(Entries with scene source code)

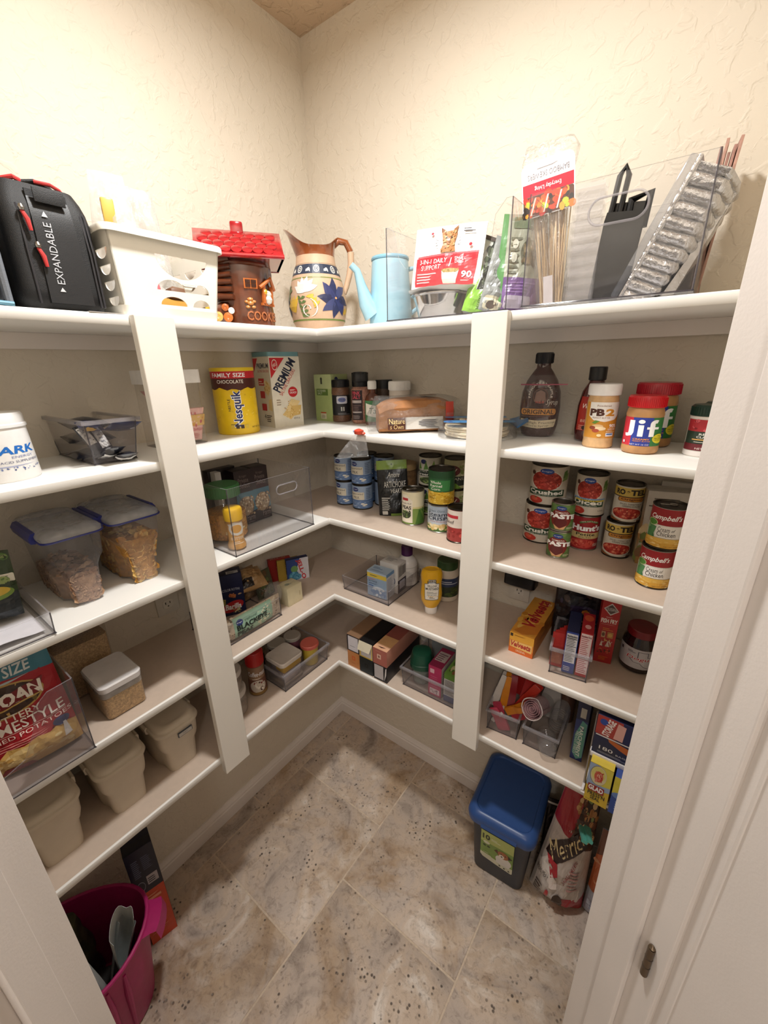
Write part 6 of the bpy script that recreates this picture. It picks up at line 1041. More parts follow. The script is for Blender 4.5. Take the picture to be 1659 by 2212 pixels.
pot('medicine_bottle', 'white medicine bottle with a purple cap at the back of the tray', 'bottle', .480, -.078, z4 + .0055, turn(.478, -.08) - 20, [(.035, 0), (.039, .004), (.039, .088), (.032, .105), (.017, .117), (.016, .12)], P('d2cdc8', .35), [(.019, .118), (.0205, .12), (.0205, .155), (.018, .159), (.001, .159)], P('4a2050', .35), [('r', .0, .05, 1, .9, 'd8d3cd'), ('l', .1, .2, .9, .8, 8, 'a8a29c'), ('r', 0, .92, 1, .94, '9a948e')], (.005, .083), span=175, ribs=40)
MU = P('d8a416', .3, coat=.3)
t = pot('mustard_bottle', 'yellow mustard squeeze bottle standing upside down on its white cap', 'bottle', .658, -.198, z4, turn(.658, -.198) - 6, [(.020, .024), (.026, .034), (.034, .052), (.0365, .075), (.0345, .1), (.0335, .12), (.036, .135), (.036, .152), (.032, .164), (.024, .168), (.022, .166), (.001, .164)], MU, [(.019, 0), (.0205, .002), (.0215, .024), (.018, .027)], P('e4e0dc', .35), (), None, sy=.72, lidname='cap')
deco(t, rev([(.0365, .075), (.0345, .1), (.0335, .12), (.036, .14)], .062, .142, 130, 2, .72), [('p', [(.2, .0), (.78, .0), (.86, .74), (.68, .78), (.66, .97), (.34, .97), (.31, .78), (.14, .74)], '6a6a6c'), ('p', [(.22, .03), (.76, .03), (.83, .72), (.64, .75), (.63, .94), (.37, .94), (.35, .75), (.17, .72)], 'e8e4da'), ('p', [(.35, .77), (.65, .77), (.63, .94), (.37, .94)], 'cfd0d0'), ('t', 'HEINZ', .30, .80, .70, .91, '24282a', {'bold': .03, 'arc': .02}), ('t', 'YELLOW', .28, .61, .72, .70, '3a3a38', {'bold': .02}), ('t', 'MUSTARD', .22, .47, .80, .58, '3a3a38', {'bold': .02}), ('l', .28, .32, .72, .42, 2, '8a8880'), ('t', '100% NATURAL', .3, .22, .7, .28, '3a3a38'), ('l', .4, .08, .62, .18, 2, '6a6860')])
t = pot('dressing_jar', 'wide dressing jar with a dark green lid, behind the mustard', 'jar', .655, -.080, z4, turn(.655, -.08), [(.036, 0), (.0405, .005), (.0405, .1), (.038, .112), (.032, .124)], P('d0c2ae', .35), [(.033, .122), (.0355, .124), (.0355, .152), (.033, .155), (.001, .155)], P('35502a', .4), [('r', -.2, 0, 1.2, 1, '2a3424'), ('r', .1, .55, .9, 1, '2c3a5a'), ('s', 0, .05, 1, .5, 30, .07, ['4a5a2c', '5f7034', '3a4424']), ('l', .2, .7, .8, .9, 2, 'b8bcc8')], (.022, .095), span=170, ribs=50)

# ------------------------------------------------------------ fourth shelf, right of the post
VT = [('r', 0, 0, 1, 1, 'd8963a'), ('s', .05, .02, .95, .5, 26, .12, ['e0a848', 'c8822c', 'e6b860'], {'asp': .6}), ('p', [(.1, .05), (.5, .0), (1, .1), (1, .35), (.5, .3)], 'c87a2c'), ('t', 'Velveeta', .02, .40, .98, .66, 'b0262a', {'rot': 90, 'asp': .30, 'shear': .25, 'bold': .03}), ('t', '24', .72, .86, .88, .93, 'f0d8b0')]
VT[3] = ('t', 'Velveeta', -.75, .515, 1.75, .685, 'b0262a', {'rot': 90, 'asp': .30, 'shear': .25, 'bold': .03})
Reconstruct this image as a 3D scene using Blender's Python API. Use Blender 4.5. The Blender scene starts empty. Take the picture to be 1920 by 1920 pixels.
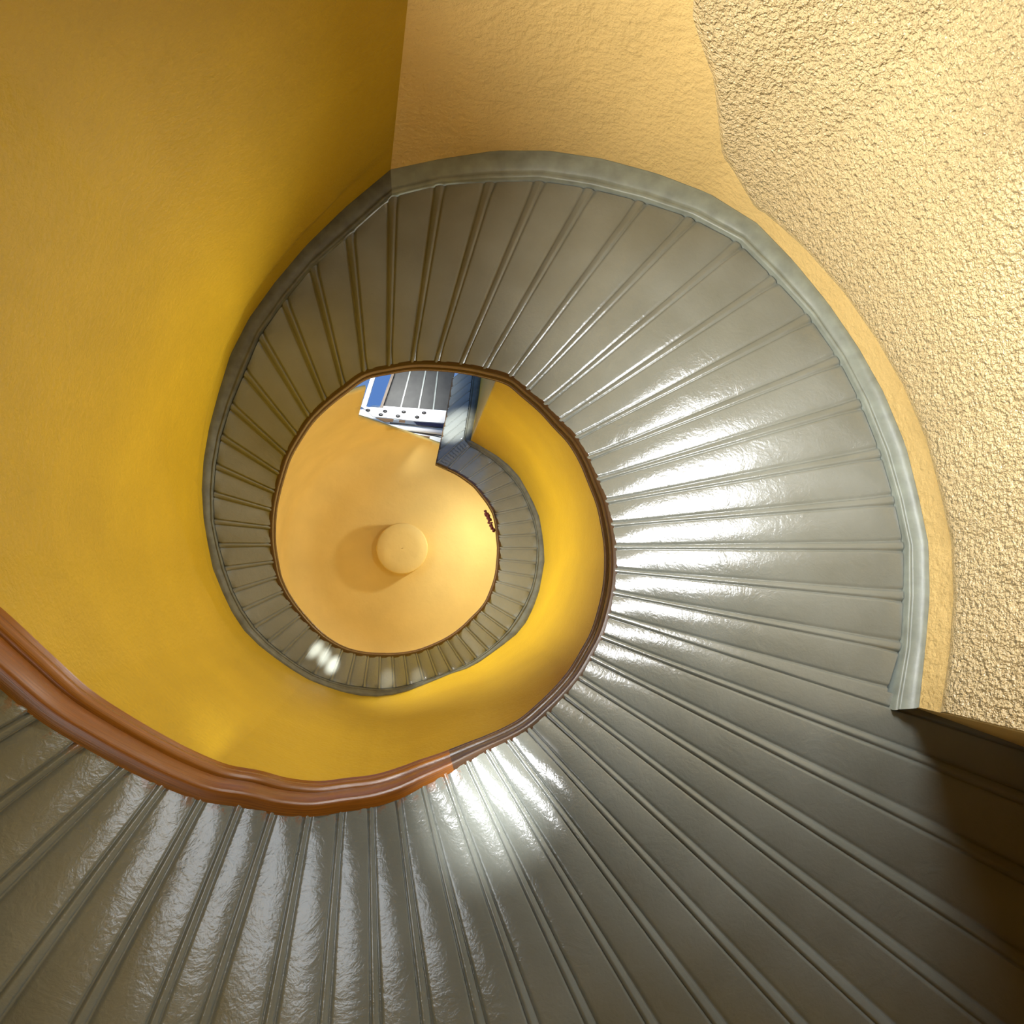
# Looking straight up the well of a spiral stair: boarded grey soffit, golden plaster walls.
import bpy, bmesh, math, random
from mathutils import Vector, Matrix
random.seed(4)
SC = bpy.context.scene
COL = SC.collection
S = 0.8            # metres per survey unit (radius of the well)
EYE = 1.5          # camera height above the floor, metres

# ------------------------------------------------------------------ survey
# board joints measured along the soffit: inner end, outer end
JOINTS = [(88,1328,0,1380),
(172,1380,0,1510),
(253,1424,0,1666),
(318,1455,138,1700),
(388,1481,268,1700),
(456,1492,375,1700),
(516,1506,420,1797),
(581,1511,506,1915),
(641,1503,608,1915),
(696,1495,705,1917),
(745,1480,800,1917),
(790,1459,902,1917),
(831,1441,1001,1917),
(873,1420,1107,1917),
(910,1402,1222,1917),
(950,1384,1347,1917),
(987,1363,1495,1915),
(1022,1333,1654,1915),
(1055,1300,1857,1915),
(1082,1267,1915,1798),
(1104,1230,1915,1636),
(1124,1192,1915,1490),
(1137,1151,1662,1297),
(1146,1110,1688,1213),
(1150,1069,1693,1117),
(1149,1025,1693,1023),
(1143,984,1675,937),
(1133,941,1649,849),
(1117,900,1612,755),
(1100,860,1571,674),
(1077,822,1516,594),
(1048,791,1450,522),
(1019,760,1384,456),
(986,732,1294,409),
(955,708,1200,378),
(907,694,1104,354),
(863,686,1010,340),
(817,682,917,342),
(773,682,823,348),
(730,689,735,370),
(684,700,655,442),
(645,727,586,502),
(611,754,533,567),
(581,784,488,631),
(558,818,459,700),
(538,854,433,762),
(526,890,415,820),
(517,924,405,875),
(511,957,401,927),
(509,990,402,979),
(510,1022,411,1023),
(515,1054,423,1067),
(521,1082,438,1109),
(533,1109,456,1144),
(549,1134,478,1176),
(565,1154,504,1203),
(582,1173,530,1225),
(601,1191,559,1246),
(622,1206,590,1264),
(643,1217,621,1276),
(666,1224,652,1284),
(691,1228,683,1288),
(713,1229,711,1291),
(736,1229,739,1289),
(758,1227,765,1284),
(780,1223,794,1275),
(801,1216,819,1267),
(820,1208,846,1258),
(838,1199,871,1247),
(855,1188,893,1234),
(872,1174,915,1218),
(886,1160,934,1201),
(901,1145,952,1182),
(913,1129,967,1160),
(922,1109,983,1134),
(929,1089,995,1107),
(933,1070,1002,1081),
(935,1049,1005,1055),
(936,1027,1007,1028),
(934,1005,1005,1002),
(932,985,999,975),
(927,963,990,950),
(917,944,979,925),
(905,928,964,903),
(891,911,945,882),
(876,899,926,865),
(858,887,902,849),
(840,878,880,836)]
TRIM_EDGE = [(1717,1325),(1732,1247),(1743,1117),(1743,1052),(1739,1000),(1732,982),(1709,865),(1670,760),(1612,656),(1573,596),(1534,544),(1498,500),(1407,406),(1335,365),(1259,334),(1192,313),(1110,293),(1048,284),(1000,281),(960,280),(901,285),(843,295),(785,306),(723,320),(708,326),(679,357),(632,404),(595,437),(559,477),(522,521),(486,568),(457,612),(435,656),(420,700),(406,750),(387,822),(378,891),(379,954),(386,1001),(393,1037),(402,1080),(421,1118),(443,1165),(471,1198),(501,1223),(534,1247),(572,1272),(613,1288),(656,1302),(695,1307),(731,1304),(764,1296),(805,1280),(849,1262),(887,1250),(915,1230),(940,1212),(970,1188),(994,1157),(1012,1105),(1021,1053),(1019,1014),(1011,968),(997,935),(972,891),(945,863),(917,845),(884,827)]

F = 1400.0
CX, CY, TX, TY, Z0, PITCH = .0442, -.364, .1333, .0948, 3.5303, .6971
ca, sa, cb, sb = math.cos(TX), math.sin(TX), math.cos(TY), math.sin(TY)
RV = Vector((ca, 0, -sa)); UV_ = Vector((-sb*sa, cb, -sb*ca)); FV = Vector((cb*sa, sb, cb*ca))
C0 = Vector((CX, CY, 0))

def unp(px, z):
    d = RV*((px[0]-960)/F) + UV_*((960-px[1])/F) + FV
    return C0 + d*(z/d.z)

def proj(P):
    d = P-C0; w = d.dot(FV)
    return (960+F*d.dot(RV)/w, 960-F*d.dot(UV_)/w)

def W(P):          # survey -> world (y mirrored because we look up)
    return Vector((P[0]*S, -P[1]*S, P[2]*S+EYE))

def dirW(v):
    return Vector((v[0], -v[1], v[2]))

# ------------------------------------------------------------------ helpers
def link(name, bm, mat, parent=None, smooth=True, recalc=False):
    if recalc: bmesh.ops.recalc_face_normals(bm, faces=bm.faces)
    me = bpy.data.meshes.new(name); bm.to_mesh(me); bm.free()
    for m in (mat if isinstance(mat, (list, tuple)) else [mat]): me.materials.append(m)
    if smooth:
        for p in me.polygons: p.use_smooth = True
    o = bpy.data.objects.new(name, me); COL.objects.link(o)
    if parent: o.parent = parent
    return o

def tag(o, label=None, cat=None, group=None, kind=None):
    if label: o['label'] = label
    if cat: o['category'] = cat
    if group: o['group'] = group
    if kind: o['kind'] = kind
    return o

def empty(name, loc=(0, 0, 0)):
    o = bpy.data.objects.new(name, None); COL.objects.link(o); o.location = loc
    o.empty_display_size = .1
    return o

def recenter(o):   # origin to the middle of the mesh
    c = sum((v.co for v in o.data.vertices), Vector())/len(o.data.vertices)
    o.data.transform(Matrix.Translation(-c)); o.location = o.location+c
    return o

def grid(rows, uvs=None, closed=False):
    """rows: list of lists of world Vectors -> bmesh of quads, with a uv layer"""
    bm = bmesh.new(); uvl = bm.loops.layers.uv.new('UVMap')
    vs = [[bm.verts.new(p) for p in r] for r in rows]
    n = len(rows); m = len(rows[0])
    for i in range(n-1):
        for j in range(m if closed else m-1):
            j2 = (j+1) % m
            f = bm.faces.new((vs[i][j], vs[i+1][j], vs[i+1][j2], vs[i][j2]))
            if uvs:
                for l, (a, b) in zip(f.loops, ((i, j), (i+1, j), (i+1, j2), (i, j2))):
                    l[uvl].uv = uvs[a][b]
    return bm, vs

def catmull(P, t):
    n = len(P); t = max(0, min(n-1-1e-6, t)); i = int(t); f = t-i
    p1, p2 = P[i], P[i+1]
    p0 = P[i-1] if i > 0 else p1*2-p2
    p3 = P[i+2] if i+2 < n else p2*2-p1
    return 0.5*((2*p1)+(p2-p0)*f+(2*p0-5*p1+4*p2-p3)*f*f+(3*p1-p0-3*p2+p3)*f**3)

def lerp(P, t):
    n = len(P); t = max(0, min(n-1-1e-6, t)); i = int(t); f = t-i
    return P[i]*(1-f)+P[i+1]*f

def interp(xs, ys, x):
    if x <= xs[0]: return ys[0]
    for a, b, c, d in zip(xs, xs[1:], ys, ys[1:]):
        if x <= b: return c+(d-c)*(x-a)/(b-a)
    return ys[-1]

# ------------------------------------------------------------------ materials
def nodes(name):
    m = bpy.data.materials.new(name); m.use_nodes = True
    nt = m.node_tree; b = nt.nodes['Principled BSDF']
    return m, nt, b

def N(nt, typ, **kw):
    n = nt.nodes.new(typ)
    for k, v in kw.items():
        if k in n.inputs: n.inputs[k].default_value = v
        else: setattr(n, k, v)
    return n

def mixc(nt, fac, a, b, blend='MIX'):
    n = nt.nodes.new('ShaderNodeMix'); n.data_type = 'RGBA'; n.blend_type = blend
    for sock, v in ((n.inputs[0], fac), (n.inputs[6], a), (n.inputs[7], b)):
        if hasattr(v, 'is_linked') or hasattr(v, 'links'): nt.links.new(v, sock)
        elif isinstance(v, (int, float)): sock.default_value = v
        else: sock.default_value = (*v, 1)
    return n.outputs[2]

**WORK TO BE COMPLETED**
Copy out each line of the data where the string "Blender" appears.

**COMPLETE ANSWER**
Write part 6 of the bpy script that recreates this picture. It picks up at line 1041. More parts follow. The script is for Blender 4.5. Take the picture to be 1659 by 2212 pixels.
Reconstruct this image as a 3D scene using Blender's Python API. Use Blender 4.5. The Blender scene starts empty. Take the picture to be 1920 by 1920 pixels.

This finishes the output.